Auch die Interaktion zwischen Eleanor und anderen Charakteren, besonders Anima, fand ich sehr gelungen, wobei ich kein Fan der Beziehung zwischen Charles und Eleanor bin, da diese Beziehung auf einer sehr wackeligen Basis ohne Vertrauen basiert. Aber hoffentlich wachsen sie in Band 2 zusammen.
Neben der Entwicklung von Nellie fand ich die Szenen mit Action, Kämpfen oder Bedrohungen am besten. Im Kontrast zu dem restlichen Buch haben mich diese Szenen mitgerissen und ich konnte mich gut in die missliche oder bedrohliche Lage hineinversetzen. Daher fand ich das letzte Drittel auch am fesselndsten, da gefühlt immer etwas passiert und man fiebert richtig bei der Rettungsaktion mit, die nicht ganz so verläuft wie man erwartet.
Leider kann ich das nicht über das gesamte Buch sagen. Bis auf die letzten Szenen verläuft das Buch etwas langatmig und ohne große Wendungen. Ich denke, dass auch hier die 100 Seiten mehr geholfen hätten, da man dann die Charaktere besser kennengelernt hätte und mehr Anteilnahme für die Geschehnisse gehabt hätte.
Alles in allem fand ich das Buch leider nicht so gut und werde daher den zweiten Band auch nicht lesen.

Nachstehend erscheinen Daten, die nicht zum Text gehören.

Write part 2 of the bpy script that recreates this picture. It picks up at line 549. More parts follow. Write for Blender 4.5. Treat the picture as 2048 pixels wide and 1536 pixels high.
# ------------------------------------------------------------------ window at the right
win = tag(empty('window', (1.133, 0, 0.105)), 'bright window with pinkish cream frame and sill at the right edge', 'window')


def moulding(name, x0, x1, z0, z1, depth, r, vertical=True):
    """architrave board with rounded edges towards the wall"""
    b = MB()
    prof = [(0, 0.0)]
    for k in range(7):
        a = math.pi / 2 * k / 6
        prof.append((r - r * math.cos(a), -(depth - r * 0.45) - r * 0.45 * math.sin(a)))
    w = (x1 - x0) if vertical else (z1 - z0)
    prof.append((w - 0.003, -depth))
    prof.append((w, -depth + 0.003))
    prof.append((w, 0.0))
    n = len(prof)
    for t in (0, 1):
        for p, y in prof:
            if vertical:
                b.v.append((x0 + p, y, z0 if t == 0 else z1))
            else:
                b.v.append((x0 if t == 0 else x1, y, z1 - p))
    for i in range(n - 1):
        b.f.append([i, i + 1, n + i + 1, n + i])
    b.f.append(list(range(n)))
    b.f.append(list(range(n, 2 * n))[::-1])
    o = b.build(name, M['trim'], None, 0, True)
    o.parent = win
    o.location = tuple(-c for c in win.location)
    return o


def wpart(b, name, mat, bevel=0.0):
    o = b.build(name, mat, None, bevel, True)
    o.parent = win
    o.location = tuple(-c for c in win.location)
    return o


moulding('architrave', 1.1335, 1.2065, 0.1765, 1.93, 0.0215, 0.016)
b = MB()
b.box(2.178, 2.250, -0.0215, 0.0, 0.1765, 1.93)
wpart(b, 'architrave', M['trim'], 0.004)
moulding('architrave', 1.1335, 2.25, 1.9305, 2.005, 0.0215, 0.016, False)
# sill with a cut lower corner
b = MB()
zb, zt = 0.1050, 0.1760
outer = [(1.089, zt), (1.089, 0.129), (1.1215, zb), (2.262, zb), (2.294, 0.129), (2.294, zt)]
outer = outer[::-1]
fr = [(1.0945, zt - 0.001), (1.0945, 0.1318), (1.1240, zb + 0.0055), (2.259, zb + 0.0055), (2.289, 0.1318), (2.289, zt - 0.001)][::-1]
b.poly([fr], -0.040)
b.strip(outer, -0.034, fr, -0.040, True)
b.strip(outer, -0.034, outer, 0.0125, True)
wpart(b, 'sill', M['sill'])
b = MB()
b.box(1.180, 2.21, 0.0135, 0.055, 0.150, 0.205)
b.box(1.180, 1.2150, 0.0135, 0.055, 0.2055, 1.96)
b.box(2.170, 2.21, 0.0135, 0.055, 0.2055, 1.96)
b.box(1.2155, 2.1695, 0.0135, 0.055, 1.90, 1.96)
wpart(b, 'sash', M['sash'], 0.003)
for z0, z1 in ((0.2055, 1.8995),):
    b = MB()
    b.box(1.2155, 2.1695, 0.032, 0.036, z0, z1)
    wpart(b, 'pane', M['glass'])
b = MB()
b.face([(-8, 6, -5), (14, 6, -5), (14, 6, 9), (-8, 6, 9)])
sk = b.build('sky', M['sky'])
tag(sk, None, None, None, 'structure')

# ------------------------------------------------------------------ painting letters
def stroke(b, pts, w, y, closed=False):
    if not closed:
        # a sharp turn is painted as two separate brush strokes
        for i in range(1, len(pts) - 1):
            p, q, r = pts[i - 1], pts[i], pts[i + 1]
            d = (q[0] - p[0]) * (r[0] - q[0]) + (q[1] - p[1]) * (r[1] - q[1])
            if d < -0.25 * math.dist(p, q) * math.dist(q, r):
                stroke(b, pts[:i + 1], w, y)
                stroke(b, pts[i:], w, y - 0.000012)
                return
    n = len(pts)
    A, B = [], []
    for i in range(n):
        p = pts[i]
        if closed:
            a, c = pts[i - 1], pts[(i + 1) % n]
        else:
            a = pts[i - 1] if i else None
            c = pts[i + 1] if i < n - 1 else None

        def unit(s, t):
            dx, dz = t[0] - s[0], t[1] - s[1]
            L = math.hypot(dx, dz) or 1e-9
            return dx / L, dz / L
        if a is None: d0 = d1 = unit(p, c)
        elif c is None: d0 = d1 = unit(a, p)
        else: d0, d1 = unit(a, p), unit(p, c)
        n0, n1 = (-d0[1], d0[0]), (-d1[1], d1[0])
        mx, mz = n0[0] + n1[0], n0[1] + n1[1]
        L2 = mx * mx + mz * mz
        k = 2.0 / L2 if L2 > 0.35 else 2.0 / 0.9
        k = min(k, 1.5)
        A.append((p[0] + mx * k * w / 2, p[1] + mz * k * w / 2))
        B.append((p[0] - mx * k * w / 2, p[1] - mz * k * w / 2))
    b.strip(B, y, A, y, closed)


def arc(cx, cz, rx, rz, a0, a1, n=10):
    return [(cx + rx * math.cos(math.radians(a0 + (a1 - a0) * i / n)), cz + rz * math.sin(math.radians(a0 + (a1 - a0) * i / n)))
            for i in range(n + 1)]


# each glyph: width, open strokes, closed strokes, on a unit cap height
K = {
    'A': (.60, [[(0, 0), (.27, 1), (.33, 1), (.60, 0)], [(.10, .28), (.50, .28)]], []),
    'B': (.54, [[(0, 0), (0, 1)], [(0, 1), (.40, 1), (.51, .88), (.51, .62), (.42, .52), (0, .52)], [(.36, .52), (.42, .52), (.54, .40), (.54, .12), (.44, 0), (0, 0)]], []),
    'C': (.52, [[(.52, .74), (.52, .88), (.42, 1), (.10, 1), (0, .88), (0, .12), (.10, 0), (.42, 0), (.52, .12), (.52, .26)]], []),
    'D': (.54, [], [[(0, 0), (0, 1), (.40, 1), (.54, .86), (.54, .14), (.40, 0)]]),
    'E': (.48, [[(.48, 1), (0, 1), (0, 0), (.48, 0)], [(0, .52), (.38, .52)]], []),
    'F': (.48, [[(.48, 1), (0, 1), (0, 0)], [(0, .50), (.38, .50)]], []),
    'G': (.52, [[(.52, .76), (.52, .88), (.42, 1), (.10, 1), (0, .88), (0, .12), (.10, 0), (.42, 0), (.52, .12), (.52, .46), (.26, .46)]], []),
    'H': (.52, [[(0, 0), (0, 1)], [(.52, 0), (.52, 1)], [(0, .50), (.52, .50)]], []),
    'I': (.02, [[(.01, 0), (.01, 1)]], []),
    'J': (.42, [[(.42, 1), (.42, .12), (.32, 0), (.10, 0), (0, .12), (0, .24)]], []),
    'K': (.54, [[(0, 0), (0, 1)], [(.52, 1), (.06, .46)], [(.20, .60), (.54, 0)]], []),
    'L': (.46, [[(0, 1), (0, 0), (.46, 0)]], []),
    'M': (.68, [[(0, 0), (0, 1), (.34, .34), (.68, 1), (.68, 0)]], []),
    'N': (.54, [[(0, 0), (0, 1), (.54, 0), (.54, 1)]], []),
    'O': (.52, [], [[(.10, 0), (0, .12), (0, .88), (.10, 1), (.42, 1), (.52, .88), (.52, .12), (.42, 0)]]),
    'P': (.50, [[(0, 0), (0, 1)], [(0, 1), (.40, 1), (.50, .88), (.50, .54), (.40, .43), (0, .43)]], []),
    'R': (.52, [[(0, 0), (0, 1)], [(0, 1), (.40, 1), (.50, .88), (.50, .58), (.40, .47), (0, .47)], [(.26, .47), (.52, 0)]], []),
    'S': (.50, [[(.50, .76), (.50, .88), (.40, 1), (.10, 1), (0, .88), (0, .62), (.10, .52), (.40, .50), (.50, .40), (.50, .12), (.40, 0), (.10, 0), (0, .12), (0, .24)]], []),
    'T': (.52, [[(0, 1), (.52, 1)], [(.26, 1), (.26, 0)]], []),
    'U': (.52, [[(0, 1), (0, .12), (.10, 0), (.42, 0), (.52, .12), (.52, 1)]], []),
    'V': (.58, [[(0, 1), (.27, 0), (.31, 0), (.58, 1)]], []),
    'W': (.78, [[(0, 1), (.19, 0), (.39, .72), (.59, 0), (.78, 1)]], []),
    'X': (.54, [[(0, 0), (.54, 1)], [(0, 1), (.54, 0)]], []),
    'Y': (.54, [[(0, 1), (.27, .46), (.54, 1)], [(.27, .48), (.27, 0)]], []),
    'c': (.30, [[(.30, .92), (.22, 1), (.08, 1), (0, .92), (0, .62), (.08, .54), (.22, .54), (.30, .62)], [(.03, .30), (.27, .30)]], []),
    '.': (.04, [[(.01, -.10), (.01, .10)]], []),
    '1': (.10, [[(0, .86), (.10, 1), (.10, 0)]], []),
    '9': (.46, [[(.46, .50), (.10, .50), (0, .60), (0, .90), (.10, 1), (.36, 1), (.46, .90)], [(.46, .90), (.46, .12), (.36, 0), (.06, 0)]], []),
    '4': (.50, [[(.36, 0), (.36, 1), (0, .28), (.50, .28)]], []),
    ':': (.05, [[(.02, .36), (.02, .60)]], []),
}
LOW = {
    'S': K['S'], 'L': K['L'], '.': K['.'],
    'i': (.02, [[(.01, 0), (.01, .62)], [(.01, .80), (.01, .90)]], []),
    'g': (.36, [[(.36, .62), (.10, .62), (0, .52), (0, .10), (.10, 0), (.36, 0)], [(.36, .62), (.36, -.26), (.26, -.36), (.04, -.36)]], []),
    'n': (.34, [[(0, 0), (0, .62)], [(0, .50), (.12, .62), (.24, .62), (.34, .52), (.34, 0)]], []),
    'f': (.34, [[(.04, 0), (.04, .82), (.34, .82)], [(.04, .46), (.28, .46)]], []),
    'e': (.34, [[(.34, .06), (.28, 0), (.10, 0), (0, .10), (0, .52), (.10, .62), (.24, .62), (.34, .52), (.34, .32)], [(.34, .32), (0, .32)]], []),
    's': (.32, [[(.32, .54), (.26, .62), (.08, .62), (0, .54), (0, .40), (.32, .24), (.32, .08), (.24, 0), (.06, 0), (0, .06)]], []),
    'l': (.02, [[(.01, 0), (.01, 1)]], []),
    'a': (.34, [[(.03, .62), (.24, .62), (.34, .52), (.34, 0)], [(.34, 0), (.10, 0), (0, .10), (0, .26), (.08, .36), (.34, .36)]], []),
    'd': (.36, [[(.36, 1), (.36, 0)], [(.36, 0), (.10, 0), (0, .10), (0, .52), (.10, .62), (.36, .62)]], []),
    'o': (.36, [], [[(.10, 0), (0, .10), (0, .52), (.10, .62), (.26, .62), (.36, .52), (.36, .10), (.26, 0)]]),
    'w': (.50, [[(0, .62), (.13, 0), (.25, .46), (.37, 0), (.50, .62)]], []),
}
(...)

Die Idee der Französischen Revolution mit Vampiren und einem Krieg zwischen Vampiren und Hexen, der aus den Geschichtsbüchern radiert wurde, ist gut, jedoch wurde diese Idee leider nicht umgesetzt und so würde ich, anders als im Klappentext vermerkt, diesen Aspekt der Handlung nicht als zentral einstufen. Auch an dem World und Character Building mangelte es leider. Das Buch hätte daher gerne länger sein können, um die Ideen gut auszubauen und dem Leser auch ein Gefühl für die Welt und die Charaktere zu geben. Das Beste an dem Buch waren die bedrohlichen Szenen und die Hauptfigur. Anders als die anderen Charaktere war Eleanor gut ausgebaut, hatte eine interessante Hintergrundgeschichte und eine gute Charakterentwicklung. Für das gesamte Buch gibt es von mir aber insgesamt nur 2,5 Sterne.